Nathaniel Hotchkiss and Alphenus Morse carried on a foundry and ashery business in 1812 and for about three years after.  They made the first cast iron plows used in this locality, after the plans of one Jethro Wood the inventor.  After about three years, Mr. Morse moved to Eaton where he established a large business.

The Hamilton and Skaneateles Turnpike was laid out in 1826 but was not completed until a few years later. It passed from Richfield, through Brookfield, Hamilton, Eaton, Erieville, and New Woodstock and on to Skaneateles.  This road led to further settlement and also made possible easier trade with the more settled parts of the state.

Erieville had at one time two taverns.  George Salisbury built the "lower" Eldorado House in 1814, just east of the creek feeding the reservoir.  This was later used as a tin shop.  The upper tavern was built by Ephriam Mallory but was torn down in 1820 and replaced by the Erieville House built by Thomas Medbury.

Abner Camp cleared land on the east line of the town, south of the center, which he sold soon after the war of 1812.  His father was Dr.
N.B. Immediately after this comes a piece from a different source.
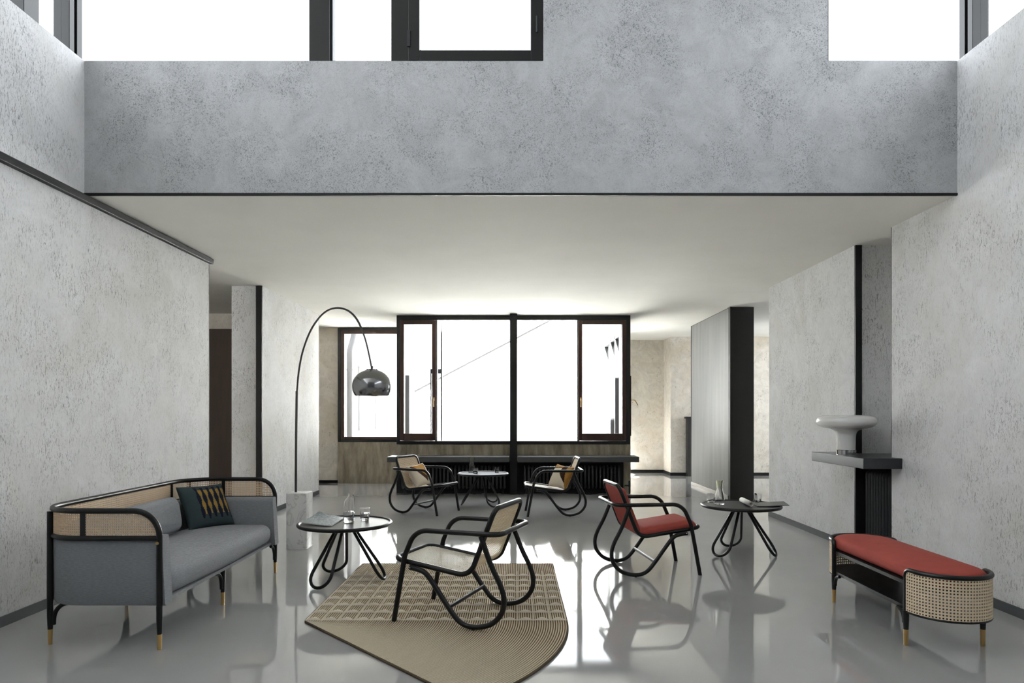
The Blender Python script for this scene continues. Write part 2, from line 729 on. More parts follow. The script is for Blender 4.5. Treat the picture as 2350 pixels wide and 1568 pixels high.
def empty(name, loc, rz=0.0):
    o = bpy.data.objects.new(name, None)
    o.empty_display_size = 0.1
    COL.objects.link(o)
    o.location = loc
    o.rotation_euler = (0, 0, rz)
    return o


def children(o):
    return [c for c in bpy.data.objects if c.parent == o]


def copy_tree(o, parent=None):
    kids = children(o)
    c = o.copy()
    COL.objects.link(c)
    if parent:
        c.parent = parent
    for k in kids:
        copy_tree(k, c)
    return c


def struct(name, mb, mat, label, cat, **kw):
    o = mb.build(name, mat, **kw)
    tag(o, label, cat, kind='structure')
    return o


# ================================================================== THE SETTING
XL, XR = -3.22, 3.30           # faces of the long side walls
CZ = 2.97                      # low ceiling
YH = 5.10                      # header wall
SILL = 3.97                    # clerestory sill
TOP = 6.40                     # upper ceiling, out of view; raised so taller clerestories give more top light
BACK = -3.0                    # wall behind the photographer
BAY = 11.40                    # bay window
BX0, BX1 = -1.986, 1.92

mb = MB().box(-6.6, 6.6, BACK - 0.3, 15.7, -0.2, 0.0)
struct('floor', mb, M['floor'], 'glossy pale grey polished resin floor', 'floor')

mb = MB()  # dark cover added out of view to cut sunlit bounce into the clerestory
mb.box(-6.6, 6.6, YH + 0.3, BAY + 0.12, CZ, 3.27)
mb.box(XL, XR, YH + 0.012, YH + 0.3, CZ, CZ + 0.3)
mb.box(-6.6, BX0, BAY + 0.12, 13.2, CZ, 3.27)
mb.box(BX1, 6.6, BAY + 0.12, 15.7, CZ, 3.27)
mb.box(-6.6, XL - 0.4, BACK - 0.3, YH + 0.3, CZ, 3.27)
mb.box(XR + 0.4, 6.6, BACK - 0.3, YH + 0.3, CZ, 3.27)
struct('ceiling', mb, M['ceiling'], 'low cream plaster ceiling over the rear of the room', 'ceiling')

mb = MB()  # dark cover added out of view to cut sunlit bounce into the clerestory
mb.box(-6.6, 6.6, YH + 0.31, BAY + 0.12, 3.275, 3.30)
mb.box(-6.6, BX0, BAY + 0.12, 13.2, 3.275, 3.30)
mb.box(BX1, 6.6, BAY + 0.12, 15.7, 3.275, 3.30)
mb.box(-6.6, XL - 0.41, BACK - 0.3, YH + 0.31, 3.275, 3.30)
mb.box(XR + 0.41, 6.6, BACK - 0.3, YH + 0.31, 3.275, 3.30)
struct('roof', mb, M['roof'], 'unseen dark cover added over the low rear room to cut bounce light', 'roof')
mb = MB().box(XL - 1.6, XR + 1.6, BACK - 1.1, YH + 0.6, TOP, TOP + 0.3)  # overhang past the walls is added, unseen, to keep sun off the clerestory
struct('ceiling_upper', mb, M['ceiling'], 'high ceiling above the clerestory windows, with eaves added to block the sun', 'ceiling')

# side walls
mb = MB().box(XL - 0.38, XL, BACK - 0.3, 7.17, 0, CZ)
mb.box(XL - 0.38, XL, BACK - 0.3, YH + 0.3, CZ, SILL)
struct('wall_left', mb, M['plaster_side'], 'tall scratched grey plaster wall behind the sofa', 'wall')
mb = MB().box(XR, XR + 0.38, BACK - 0.3, 5.99, 0, CZ)
mb.box(XR, XR + 0.38, BACK - 0.3, YH + 0.3, CZ, SILL)
mb.box(XR + 0.02, XR + 0.3, BACK - 0.3, YH + 0.3, 5.0, TOP)  # unseen solid panel added to dim the light from the right clerestory
struct('wall_right', mb, M['plaster_side'], 'tall scratched grey plaster wall behind the red bench', 'wall')
mb = MB().box(XL - 0.426, XL - 0.03, 8.77, 11.28, 0, CZ)
struct('wall_left_rear', mb, M['plaster_side'], 'freestanding pale plaster wall slab behind the arc lamp', 'wall')
mb = MB().box(XR, XR + 0.40, 6.65, 8.885, 0, CZ)
struct('wall_right_middle', mb, M['plaster_side'], 'pale plaster wall slab behind the mushroom lamp', 'wall')
mb = MB().box(XR + 0.41, XR + 0.46, 5.9, 6.75, 0, CZ)
struct('wall_niche', mb, M['plaster_side'], 'plaster back of the radiator niche', 'wall')

# header with clerestory openings
kx = YH / FPX


def HX(x):
    return (x - VX) * kx


mb = MB().box(XL, XR, YH, YH + 0.3, CZ + 0.012, SILL)
mb.box(HX(1247), HX(1900), YH, YH + 0.3, SILL, TOP)
struct('wall_header', mb, M['plaster_header'], 'broad scratched grey plaster band under the clerestory windows', 'wall')
mb = MB().box(XL, XR, YH - 0.006, YH + 0.012, CZ - 0.006, CZ + 0.012)
struct('trim_1', mb, M['black_matte'], 'thin black line along the bottom of the plaster band', 'trim')
mb = MB().box(XL, XL + 0.045, BACK, 7.19, 2.905, 2.955)
mb.box(XL, XL + 0.03, BACK, 7.19, 2.955, 2.965)
struct('trim_2', mb, M['black_matte'], 'long black steel rail high on the left wall', 'trim', bevel=0.004)
mb = MB().box(XL - 0.38, XR + 0.38, BACK - 0.3, BACK, 0, TOP)  # out of view; its dark finish is chosen to reduce fill light
struct('wall_behind', mb, M['charcoal'], 'unseen wall behind the viewpoint, made dark to cut fill light', 'wall')

# wall ends: black corner strips
mb = MB().box(XL - 0.105, XL - 0.03, 8.745, 8.77, 0, CZ)
struct('trim_3', mb, M['black_matte'], 'black steel strip on the corner of the left wall slab', 'trim')
mb = MB().box(XR, XR + 0.062, 6.625, 6.65, 0, CZ)
struct('trim_4', mb, M['black_matte'], 'black steel strip on the wall corner behind the mushroom lamp', 'trim')
mb = MB().box(XL - 0.012, XL + 0.001, 7.171, 7.178, 0, 2.9)
struct('trim_5', mb, M['black_matte'], 'thin black edge at the end of the left wall', 'trim')
mb = MB().box(XR - 0.001, XR + 0.014, 5.991, 5.998, 0, CZ)
struct('trim_6', mb, M['black_matte'], 'thin black edge at the end of the right wall', 'trim')
mb = MB().box(XL - 0.045, XL - 0.029, 11.281, 11.29, 0, CZ)
struct('trim_7', mb, M['black_matte'], 'thin dark edge at the far end of the left wall slab', 'trim')

# metal partition
mb = MB().box(XR, XR + 0.365, 10.5, 12.8, 0, CZ)
mb.box(XR - 0.004, XR + 0.001, 10.56, 12.78, 0.05, CZ - 0.01, 1)
mb.box(XR - 0.008, XR + 0.012, 10.47, 10.56, 0, CZ)
mb.box(XR - 0.008, XR + 0.004, 12.78, 12.81, 0, CZ)
struct('wall_partition', mb, [M['black_matte'], M['zinc']], 'black steel partition with a brushed zinc side panel', 'partition')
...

Abner Camp, who settled near Hatch's Lake.  The lake was called Camp's Pond for a time.

Oliver Stone was another of the early settlers, coming from Conn., the year he settled being one for scarcity, he was forced to travel to Utica, where the only provisions he was able to obtain was a bag of bran, which he carried back on his back.
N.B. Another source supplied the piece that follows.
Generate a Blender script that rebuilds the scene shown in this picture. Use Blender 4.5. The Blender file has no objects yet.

I n 1811, several families came from New Jersey and settled in what was called
Jersey Bush.  Among them were Thomas and William Harris, Joseph English, Phineas Hamblet, Elijah Carpenter, John S. Brown and a Mr. Abraham.  After a few generations the families moved to more promising localities, this being hilltop land where the soil was thin and easily depleted.  The land that they toiled so hard to clear was eventually taken over by the state and reforested, so that now there is no trace of what was once a thriving settlement.  So nature reclaims her own.

Nelson has the distinction of having passed one of the most unusual acts, part of which was a forerunner of later legislation.  The first dog tax in this section if not in the state was passed here in 1809, when a tax of 25 cents was imposed on everyone who owed a dog.  The proceeds were to go for the purchase of a Merino ram to be used by anyone who raised sheep.  This was during the Merino sheep craze, which was prevalent over much of the northeast.  At the same time the town voted a bounty of $20 in addition to the one given by the state, for every wolf killed.  Thus they provided for the propagation and protection of their flocks.  However, at one early meeting it was voted that "sheep rams shall not run on the common after the first day of September until the first day of January, on the penalty of being forfeit."

In its early history, Erieville had three churches: Baptist, Methodist, Episcopal and Universalist.  The Baptists held meetings in homes as early as 1809 and in 1811 they built their first church.  They occupied the building for about a year when, the trustees, having neglected to obtain a title, they were dispossessed because of a change in ownership.  They then built what was known as the "temple".  This was about a mile north of Erieville.  This building was used as a school after 1821 when they built a larger church in what is now the cemetery.  In 1877 they moved the building about forty rods south so that the lot on which it stood could be used to enlarge the cemetery.  The original cost of the church was $2,000.  At its removal, $4,000 was spent in remodeling it.  Finally (perhaps discouraged?) they deeded their church to the Methodists in 1912.  This, at present, is the only church in the town.  The Methodists held their first meeting in 1826.  Meetings were held by Circuit Preachers in private homes and schoolhouses, every two weeks, and for several years in the schoolhouse on the Nelson-Georgetown line (Fire Tower Rd.) and later in the Erieville School House.  In 1850, they built their church at a cost of $800.  It was later sold for a town hall and the church sheds used for storing the road machinery.  This building burned in 1931.  The Universalist Church once had a large society.  In 1842 their church was built by Benjamin Wadsworth, George Richardson, Ruel Richardson, George Wells and Nathaniel Davis.  This building is now used as the Grange Hall.